Realtors® and real estate agents (they aren’t the same) actually perform a valuable function…or at least they used to.  I know its hard to believe, but a real estate transaction is far more complex than most people think and having a skilled agent negotiating the mine fields and smoothing the path to closing can make all the difference in the world.  When I first got my license, I thought my ability to pay attention to detail and my interest in looking out after my clients would smooth the path to success.  But what I found was an industry, which like so many others, broken beyond repair.

How was it broken? Like other industries where “real money” was still  to be made for the success stories, the industry became flooded with people hoping to get that oh-so elusive boost to their stagnating incomes.  With barriers to entry very  low, the field is beyond saturated.  The saying “Throw a rock  and you’ll hit a real estate agent!” is too close to the truth for comfort.  Brokerages were not helping.  The same forces that push people into real estate are pushing brokerages to pack their offices with agents regardless of demand.  “If you have a license and an are breathing, any brokerage will take you.”

The results are all too predictable.  More and more people chasing fewer and fewer transactions.  I would even suggest that some of the desperation to close deals may have contributed to the bubble as agents and lenders ran faster and faster in the hamster wheel just to keep up.  “Goosing” up home values during the appraisal process, kept the money flowing but also contributed to the inflation of the housing bubble.

By the time I was in the industry in 2006, most agents secretly admitted that 80% of their time and energy was devoted to prospecting for clients not servicing them.  Think about that for a minute.  80% of  a real estate agents time is spent doing something self-serving and not service oriented.  In other words, by necessity, our business had become 80% bullshit and 20% substance.

As Meritocracy Withers – Long Live Mediocrity!

This brings me back to the excellent blog  “Too tired to hustle”.  I recently posted some thoughts on this blog.  But let me add here that the salient issue is this:  As people scramble for the shrinking number  high-earning career paths  open to them, the competition become more and more fierce.

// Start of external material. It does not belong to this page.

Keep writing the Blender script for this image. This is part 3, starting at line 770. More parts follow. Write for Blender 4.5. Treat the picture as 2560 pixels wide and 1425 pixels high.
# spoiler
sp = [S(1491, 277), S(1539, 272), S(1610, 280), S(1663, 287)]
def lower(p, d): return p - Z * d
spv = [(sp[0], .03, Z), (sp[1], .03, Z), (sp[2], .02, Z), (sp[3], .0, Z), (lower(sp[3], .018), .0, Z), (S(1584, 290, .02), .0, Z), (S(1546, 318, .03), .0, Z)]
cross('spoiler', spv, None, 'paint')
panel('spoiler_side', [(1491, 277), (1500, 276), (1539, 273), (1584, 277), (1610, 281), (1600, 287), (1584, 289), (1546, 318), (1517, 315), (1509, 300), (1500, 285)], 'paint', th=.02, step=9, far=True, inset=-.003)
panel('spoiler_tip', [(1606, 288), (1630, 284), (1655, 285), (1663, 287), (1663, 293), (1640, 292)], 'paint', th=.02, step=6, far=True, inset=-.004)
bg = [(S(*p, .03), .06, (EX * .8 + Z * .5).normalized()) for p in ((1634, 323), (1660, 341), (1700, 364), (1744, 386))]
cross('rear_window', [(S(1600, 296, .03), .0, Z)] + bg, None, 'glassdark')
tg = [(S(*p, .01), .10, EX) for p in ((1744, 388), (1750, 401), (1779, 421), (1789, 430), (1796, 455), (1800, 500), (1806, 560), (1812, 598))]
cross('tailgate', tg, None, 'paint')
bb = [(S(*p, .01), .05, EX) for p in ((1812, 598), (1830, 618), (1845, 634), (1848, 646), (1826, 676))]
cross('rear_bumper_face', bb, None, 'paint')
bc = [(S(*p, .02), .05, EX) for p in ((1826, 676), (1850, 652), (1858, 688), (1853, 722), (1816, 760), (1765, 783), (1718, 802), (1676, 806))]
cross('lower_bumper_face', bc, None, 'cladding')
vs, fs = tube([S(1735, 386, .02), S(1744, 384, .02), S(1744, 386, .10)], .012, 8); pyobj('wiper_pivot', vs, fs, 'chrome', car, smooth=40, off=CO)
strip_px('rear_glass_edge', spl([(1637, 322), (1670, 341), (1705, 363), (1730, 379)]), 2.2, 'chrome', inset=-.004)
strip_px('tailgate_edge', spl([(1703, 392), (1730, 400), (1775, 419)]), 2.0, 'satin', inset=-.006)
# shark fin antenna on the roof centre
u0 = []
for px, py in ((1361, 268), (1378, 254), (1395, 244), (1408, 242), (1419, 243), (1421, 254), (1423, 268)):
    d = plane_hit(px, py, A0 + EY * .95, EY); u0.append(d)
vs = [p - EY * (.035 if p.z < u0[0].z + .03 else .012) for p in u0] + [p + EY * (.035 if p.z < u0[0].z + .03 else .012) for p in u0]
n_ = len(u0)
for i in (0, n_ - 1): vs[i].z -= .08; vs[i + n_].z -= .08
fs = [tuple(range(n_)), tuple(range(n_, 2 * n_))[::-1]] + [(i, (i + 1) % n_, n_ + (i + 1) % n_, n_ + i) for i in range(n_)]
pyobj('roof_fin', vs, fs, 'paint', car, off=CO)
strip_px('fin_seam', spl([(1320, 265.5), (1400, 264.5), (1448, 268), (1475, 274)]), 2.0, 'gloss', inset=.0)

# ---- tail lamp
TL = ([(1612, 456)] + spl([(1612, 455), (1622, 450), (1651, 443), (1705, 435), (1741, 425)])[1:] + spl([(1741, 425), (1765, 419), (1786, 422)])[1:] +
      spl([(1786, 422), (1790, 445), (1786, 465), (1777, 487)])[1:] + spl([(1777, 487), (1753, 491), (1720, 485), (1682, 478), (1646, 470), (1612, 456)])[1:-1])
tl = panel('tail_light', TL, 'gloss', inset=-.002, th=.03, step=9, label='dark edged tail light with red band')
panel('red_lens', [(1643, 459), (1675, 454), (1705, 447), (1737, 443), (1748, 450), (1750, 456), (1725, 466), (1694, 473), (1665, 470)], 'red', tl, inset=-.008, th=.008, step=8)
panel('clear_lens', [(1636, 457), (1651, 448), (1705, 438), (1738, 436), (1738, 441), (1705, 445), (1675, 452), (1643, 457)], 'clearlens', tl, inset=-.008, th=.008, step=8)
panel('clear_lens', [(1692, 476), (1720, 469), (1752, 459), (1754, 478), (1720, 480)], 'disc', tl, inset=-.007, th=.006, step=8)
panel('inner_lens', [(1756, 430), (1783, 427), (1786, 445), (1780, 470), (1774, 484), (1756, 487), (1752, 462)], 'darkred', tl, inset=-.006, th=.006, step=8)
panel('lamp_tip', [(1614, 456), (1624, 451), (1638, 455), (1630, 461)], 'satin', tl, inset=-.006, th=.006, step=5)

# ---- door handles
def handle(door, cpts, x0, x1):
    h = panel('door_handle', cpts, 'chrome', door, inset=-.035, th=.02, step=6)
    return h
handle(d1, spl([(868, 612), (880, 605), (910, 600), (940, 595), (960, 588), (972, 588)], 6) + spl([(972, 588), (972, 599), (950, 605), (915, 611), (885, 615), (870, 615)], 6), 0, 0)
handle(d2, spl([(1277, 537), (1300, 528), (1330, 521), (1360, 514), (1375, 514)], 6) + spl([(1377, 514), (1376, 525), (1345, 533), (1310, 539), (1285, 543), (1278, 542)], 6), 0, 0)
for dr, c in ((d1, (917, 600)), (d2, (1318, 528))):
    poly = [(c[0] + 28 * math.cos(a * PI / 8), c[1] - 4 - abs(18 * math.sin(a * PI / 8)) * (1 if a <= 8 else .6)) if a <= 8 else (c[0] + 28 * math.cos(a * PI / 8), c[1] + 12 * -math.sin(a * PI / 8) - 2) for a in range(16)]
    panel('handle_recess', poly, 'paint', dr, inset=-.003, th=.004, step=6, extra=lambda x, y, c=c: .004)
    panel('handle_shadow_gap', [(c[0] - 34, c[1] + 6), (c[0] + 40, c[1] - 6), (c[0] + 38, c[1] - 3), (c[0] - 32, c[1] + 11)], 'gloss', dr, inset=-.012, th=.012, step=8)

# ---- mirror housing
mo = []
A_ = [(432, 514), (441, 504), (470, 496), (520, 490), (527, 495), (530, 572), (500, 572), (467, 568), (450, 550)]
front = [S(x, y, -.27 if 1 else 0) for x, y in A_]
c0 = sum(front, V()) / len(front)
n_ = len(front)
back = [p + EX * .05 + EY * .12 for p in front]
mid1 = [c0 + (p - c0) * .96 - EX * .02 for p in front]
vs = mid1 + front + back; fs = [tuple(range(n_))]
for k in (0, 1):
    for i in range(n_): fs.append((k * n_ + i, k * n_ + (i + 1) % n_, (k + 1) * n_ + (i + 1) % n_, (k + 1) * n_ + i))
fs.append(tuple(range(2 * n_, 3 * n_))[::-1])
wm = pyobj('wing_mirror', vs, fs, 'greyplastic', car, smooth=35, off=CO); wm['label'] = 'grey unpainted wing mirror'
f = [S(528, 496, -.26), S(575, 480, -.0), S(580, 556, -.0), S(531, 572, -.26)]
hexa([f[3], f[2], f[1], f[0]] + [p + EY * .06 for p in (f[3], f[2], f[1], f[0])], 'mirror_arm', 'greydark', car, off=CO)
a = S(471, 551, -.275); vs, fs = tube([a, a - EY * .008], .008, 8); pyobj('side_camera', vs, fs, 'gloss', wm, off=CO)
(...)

In that type of competition competency takes the back seat to expediency.  The hustle is all.  The name at the top of the mind trumps true ability.  Those who have the connections (networking anyone?) those who are masters of the hustle will outshine those who devote more time to perfecting their craft.  In spite of all of the above, a day still contains only 24 hours.  If someone is spending 80% of their time on bullshit and 20% of their time on substance, mediocrity will reign unchallenged.